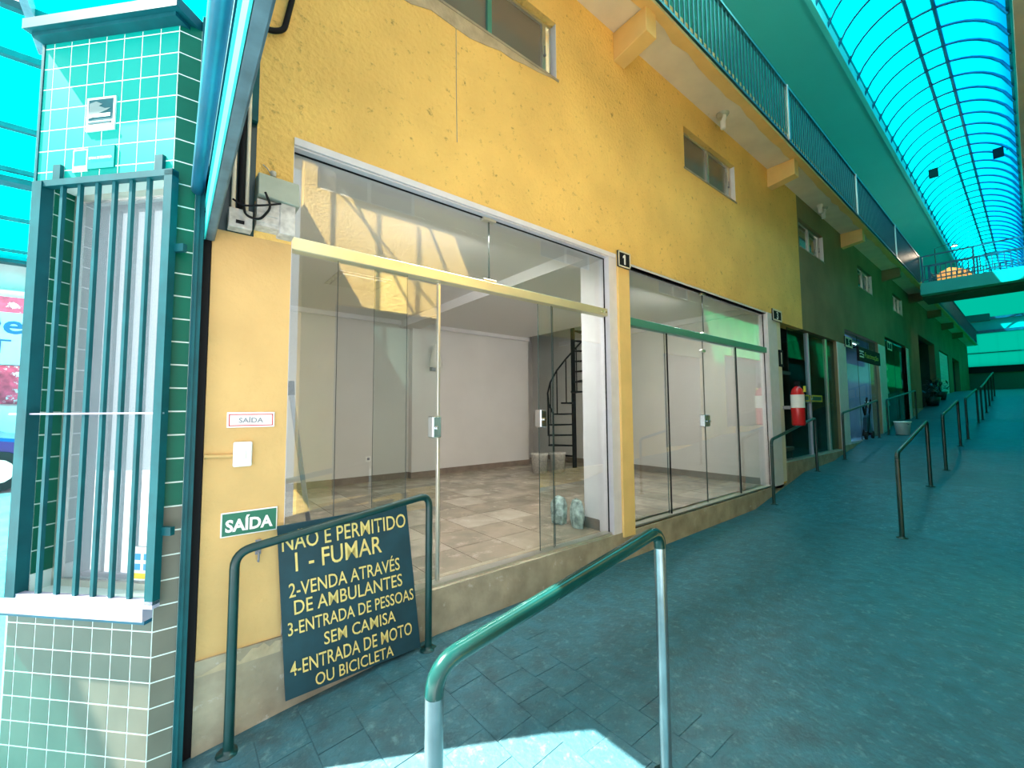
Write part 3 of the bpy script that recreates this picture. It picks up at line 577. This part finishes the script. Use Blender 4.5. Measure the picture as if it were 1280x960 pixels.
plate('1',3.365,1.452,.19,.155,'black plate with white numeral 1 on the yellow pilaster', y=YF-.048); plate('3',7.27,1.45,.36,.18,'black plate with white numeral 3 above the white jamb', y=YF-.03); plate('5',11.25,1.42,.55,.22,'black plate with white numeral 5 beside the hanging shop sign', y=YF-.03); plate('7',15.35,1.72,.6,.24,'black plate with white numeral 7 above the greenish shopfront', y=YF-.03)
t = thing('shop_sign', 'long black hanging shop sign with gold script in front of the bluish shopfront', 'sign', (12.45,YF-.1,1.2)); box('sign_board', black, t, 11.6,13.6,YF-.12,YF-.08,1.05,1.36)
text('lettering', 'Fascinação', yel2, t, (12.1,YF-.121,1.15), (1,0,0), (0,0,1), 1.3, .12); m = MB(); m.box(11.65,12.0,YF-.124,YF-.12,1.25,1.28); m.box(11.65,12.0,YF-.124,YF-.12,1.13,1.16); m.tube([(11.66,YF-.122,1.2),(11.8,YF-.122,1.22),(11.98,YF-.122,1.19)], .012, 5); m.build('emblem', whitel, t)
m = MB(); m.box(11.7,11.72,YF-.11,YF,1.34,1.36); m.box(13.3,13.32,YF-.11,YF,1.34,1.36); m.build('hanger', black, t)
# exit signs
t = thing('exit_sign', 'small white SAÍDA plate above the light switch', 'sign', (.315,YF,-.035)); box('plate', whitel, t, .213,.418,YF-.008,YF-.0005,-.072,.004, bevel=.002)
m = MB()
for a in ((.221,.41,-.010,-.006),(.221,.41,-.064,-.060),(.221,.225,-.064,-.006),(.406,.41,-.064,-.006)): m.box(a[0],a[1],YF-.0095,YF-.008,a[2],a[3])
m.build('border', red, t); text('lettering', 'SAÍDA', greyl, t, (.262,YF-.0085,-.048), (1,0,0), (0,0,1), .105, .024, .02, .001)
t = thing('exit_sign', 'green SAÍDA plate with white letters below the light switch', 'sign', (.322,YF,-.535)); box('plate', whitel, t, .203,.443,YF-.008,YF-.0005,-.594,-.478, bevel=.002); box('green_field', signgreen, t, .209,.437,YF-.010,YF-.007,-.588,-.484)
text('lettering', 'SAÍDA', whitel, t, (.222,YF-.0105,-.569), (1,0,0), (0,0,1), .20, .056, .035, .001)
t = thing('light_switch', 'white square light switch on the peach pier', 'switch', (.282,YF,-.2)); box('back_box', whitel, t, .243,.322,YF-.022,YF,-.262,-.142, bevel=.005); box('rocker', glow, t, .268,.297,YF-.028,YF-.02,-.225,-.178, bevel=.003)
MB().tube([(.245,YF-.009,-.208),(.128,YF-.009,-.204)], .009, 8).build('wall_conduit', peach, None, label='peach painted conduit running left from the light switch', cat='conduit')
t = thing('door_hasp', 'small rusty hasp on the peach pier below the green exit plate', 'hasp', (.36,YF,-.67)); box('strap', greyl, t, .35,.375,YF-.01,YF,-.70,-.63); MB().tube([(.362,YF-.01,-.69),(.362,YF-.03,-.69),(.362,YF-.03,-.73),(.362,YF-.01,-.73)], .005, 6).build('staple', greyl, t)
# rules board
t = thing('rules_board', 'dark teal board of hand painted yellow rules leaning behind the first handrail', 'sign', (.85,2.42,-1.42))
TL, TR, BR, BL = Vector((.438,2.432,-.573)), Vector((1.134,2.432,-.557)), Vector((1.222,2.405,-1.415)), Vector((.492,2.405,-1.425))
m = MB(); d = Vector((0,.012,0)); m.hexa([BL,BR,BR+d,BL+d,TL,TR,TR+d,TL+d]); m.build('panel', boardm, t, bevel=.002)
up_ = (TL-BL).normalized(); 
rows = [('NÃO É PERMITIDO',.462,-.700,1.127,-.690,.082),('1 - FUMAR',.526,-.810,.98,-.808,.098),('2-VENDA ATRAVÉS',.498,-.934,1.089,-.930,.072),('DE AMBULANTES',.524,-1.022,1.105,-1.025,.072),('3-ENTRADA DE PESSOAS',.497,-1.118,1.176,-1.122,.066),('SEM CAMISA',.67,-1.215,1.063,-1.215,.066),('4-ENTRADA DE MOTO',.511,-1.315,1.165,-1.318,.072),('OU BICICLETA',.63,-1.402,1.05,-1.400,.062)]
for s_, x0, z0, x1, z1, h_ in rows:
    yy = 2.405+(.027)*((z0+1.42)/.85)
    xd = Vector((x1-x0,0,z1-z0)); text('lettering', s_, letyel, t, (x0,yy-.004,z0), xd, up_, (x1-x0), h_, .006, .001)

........

## Request
Reproduce each line holding the word "script".

## Task solution
Write part 3 of the bpy script that recreates this picture. It picks up at line 577. This part finishes the script. Use Blender 4.5. Measure the picture as if it were 1280x960 pixels.
t = thing('shop_sign', 'long black hanging shop sign with gold script in front of the bluish shopfront', 'sign', (12.45,YF-.1,1.2)); box('sign_board', black, t, 11.6,13.6,YF-.12,YF-.08,1.05,1.36)